Do you understand my issue with your post now? You have essentially been saying "use cat 5 cables for old unsecure PCs and cat 6 for new PCs because it increases security".

Please, just stop bringing up 2.4GHz and 5Ghz because it does not matter, just like cat 5 and cat 6 cables doesn't matter. It is not the frequency or cable type that determines whether or not a device is on the same network or not. A network doesn't become more secure just because you change all the cables to old PCs for cat 5 cables and cables to new PCs to cat 6 cables. Likewise, connecting unsecure IoT devices to 2.4Ghz frequency and other devices to 5Ghz frequency doesn't inherently make it more secure. Putting them on separate networks might increase security, but just like with cat 5 and cat 6 cables that has nothing to do with the frequency. 

 

 

 

 

2 hours ago, Alex Atkin UK said:

2) It absolutely does.  I can drop the transmit power to the absolute minimum and it will still reach well outside my house, whereas 5Ghz on full power will be mostly blocked by the outside wall.
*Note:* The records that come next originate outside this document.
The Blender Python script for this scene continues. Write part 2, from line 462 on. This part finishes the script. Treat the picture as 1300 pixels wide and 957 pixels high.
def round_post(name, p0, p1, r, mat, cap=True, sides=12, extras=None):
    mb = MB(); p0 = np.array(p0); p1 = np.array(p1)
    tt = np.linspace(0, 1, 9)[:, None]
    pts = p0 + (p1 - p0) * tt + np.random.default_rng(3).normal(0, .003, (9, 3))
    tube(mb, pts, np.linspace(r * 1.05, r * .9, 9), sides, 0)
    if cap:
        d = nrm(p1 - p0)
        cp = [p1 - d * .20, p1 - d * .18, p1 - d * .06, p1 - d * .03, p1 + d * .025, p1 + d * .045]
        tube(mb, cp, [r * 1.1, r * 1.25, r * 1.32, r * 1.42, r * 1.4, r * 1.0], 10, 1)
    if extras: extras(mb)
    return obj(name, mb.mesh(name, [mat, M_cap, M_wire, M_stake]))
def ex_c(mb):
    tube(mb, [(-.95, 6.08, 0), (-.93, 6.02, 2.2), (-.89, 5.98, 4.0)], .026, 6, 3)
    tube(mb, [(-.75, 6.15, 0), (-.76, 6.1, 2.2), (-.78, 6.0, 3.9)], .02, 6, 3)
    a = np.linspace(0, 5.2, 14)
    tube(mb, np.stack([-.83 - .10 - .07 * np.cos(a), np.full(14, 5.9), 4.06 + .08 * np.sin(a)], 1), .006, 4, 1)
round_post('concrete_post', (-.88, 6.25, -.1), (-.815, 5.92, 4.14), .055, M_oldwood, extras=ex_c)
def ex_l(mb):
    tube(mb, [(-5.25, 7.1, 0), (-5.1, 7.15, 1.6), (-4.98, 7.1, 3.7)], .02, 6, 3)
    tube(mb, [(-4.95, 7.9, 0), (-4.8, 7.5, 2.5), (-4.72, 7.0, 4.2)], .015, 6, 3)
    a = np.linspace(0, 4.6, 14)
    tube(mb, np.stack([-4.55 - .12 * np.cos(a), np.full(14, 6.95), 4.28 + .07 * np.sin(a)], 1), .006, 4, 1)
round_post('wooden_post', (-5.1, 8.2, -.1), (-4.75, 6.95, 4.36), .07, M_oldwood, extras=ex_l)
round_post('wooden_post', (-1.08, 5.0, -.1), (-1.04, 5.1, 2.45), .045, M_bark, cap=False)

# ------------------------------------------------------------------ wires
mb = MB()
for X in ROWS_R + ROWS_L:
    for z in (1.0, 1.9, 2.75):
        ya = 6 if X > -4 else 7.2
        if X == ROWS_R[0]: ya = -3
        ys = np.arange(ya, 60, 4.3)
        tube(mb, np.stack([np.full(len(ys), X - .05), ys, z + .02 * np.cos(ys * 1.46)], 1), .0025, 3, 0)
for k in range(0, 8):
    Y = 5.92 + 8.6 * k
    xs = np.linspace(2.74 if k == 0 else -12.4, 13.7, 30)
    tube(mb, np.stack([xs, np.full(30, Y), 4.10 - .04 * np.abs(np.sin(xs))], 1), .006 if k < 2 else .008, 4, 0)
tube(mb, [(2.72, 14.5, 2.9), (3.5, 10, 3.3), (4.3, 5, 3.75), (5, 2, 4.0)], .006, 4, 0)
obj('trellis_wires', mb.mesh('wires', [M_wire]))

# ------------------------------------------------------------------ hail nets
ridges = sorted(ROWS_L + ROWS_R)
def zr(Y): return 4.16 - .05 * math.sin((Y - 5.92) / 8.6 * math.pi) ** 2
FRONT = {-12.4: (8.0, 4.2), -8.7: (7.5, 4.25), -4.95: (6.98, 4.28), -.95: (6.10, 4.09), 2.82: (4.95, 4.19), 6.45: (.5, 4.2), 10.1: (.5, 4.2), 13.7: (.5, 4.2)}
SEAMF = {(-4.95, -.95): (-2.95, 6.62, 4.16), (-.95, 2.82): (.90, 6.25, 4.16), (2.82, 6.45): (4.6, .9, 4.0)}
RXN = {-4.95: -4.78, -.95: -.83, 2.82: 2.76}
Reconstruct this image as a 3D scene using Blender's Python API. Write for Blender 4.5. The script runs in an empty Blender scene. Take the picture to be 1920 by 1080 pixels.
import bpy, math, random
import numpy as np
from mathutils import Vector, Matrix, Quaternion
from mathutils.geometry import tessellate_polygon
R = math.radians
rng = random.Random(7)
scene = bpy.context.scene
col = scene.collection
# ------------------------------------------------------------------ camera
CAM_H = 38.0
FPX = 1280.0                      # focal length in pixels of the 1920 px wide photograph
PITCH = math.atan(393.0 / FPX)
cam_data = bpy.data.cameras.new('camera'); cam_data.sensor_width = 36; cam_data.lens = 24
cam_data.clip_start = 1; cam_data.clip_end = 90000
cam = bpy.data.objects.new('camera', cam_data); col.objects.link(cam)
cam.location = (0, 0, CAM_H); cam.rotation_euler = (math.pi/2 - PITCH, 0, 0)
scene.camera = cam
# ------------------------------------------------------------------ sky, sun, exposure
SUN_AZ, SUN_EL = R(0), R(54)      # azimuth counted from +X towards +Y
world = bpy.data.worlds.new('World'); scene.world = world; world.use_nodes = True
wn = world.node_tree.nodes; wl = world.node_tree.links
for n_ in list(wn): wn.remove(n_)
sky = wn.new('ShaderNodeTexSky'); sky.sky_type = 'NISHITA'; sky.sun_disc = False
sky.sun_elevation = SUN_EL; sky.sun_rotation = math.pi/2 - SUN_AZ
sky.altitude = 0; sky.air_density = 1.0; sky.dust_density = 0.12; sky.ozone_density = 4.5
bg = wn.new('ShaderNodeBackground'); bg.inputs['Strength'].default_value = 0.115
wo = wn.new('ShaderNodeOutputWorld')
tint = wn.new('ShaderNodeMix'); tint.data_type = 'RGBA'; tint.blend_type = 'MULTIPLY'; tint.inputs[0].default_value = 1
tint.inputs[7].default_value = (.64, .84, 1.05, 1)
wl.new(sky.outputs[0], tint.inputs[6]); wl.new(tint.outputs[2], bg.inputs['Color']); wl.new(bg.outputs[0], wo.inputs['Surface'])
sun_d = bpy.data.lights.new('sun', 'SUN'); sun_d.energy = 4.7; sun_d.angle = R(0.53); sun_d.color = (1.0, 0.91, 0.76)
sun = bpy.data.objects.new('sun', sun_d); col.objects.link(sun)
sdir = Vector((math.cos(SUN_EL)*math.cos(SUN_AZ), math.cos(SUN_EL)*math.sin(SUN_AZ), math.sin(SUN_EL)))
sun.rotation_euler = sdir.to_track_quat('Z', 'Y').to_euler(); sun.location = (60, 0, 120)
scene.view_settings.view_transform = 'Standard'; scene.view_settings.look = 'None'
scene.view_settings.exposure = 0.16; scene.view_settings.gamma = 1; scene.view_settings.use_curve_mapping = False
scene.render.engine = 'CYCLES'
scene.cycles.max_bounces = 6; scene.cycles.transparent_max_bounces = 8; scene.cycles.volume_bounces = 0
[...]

Even if that's true, your security shouldn't be based on the range of the network. 

If you want to go "paranoid" then "mostly blocked by the outside wall" isn't enough, especially not since an attacker would probably use a fairly high-gain antenna that would get better reception than whatever device you have tested with (probably some phone or laptop). The attacker would be able to get the information they wanted even from a weak signal. 

 

Also, unsecure devices don't make the network vulnerable. Just because you have an unsecure device on your network doesn't mean someone can get access to the network itself. If we look at one of the few serious attacks that can be done against a WPA2 network, KRACK, the fact of the matter is that the device attacked is the client, and the damage gets isolated to the traffic to and from the device itself. It doesn't spread to the rest of the network. What matters is the range of the client's antennas, not the Wi-Fi network itself. That parameter doesn't change no matter how you configure your network. It's determined by the client.

 

 

2 hours ago, Alex Atkin UK said:

Its certainly possible I happened to read a bad source and its stuck in my mind.  The result however is the same, that by having a fast SSID and a slow SSID on different channels, it allows those faster devices to work more consistently as airtime on that channel is being used more optimally.

That is not related to frequency. You could get the same effect with two networks on 2.4GHz or two networks on 5Ghz. The speed difference you might have seen is unrelated to one network being 2.4GHz and the other being 5Ghz.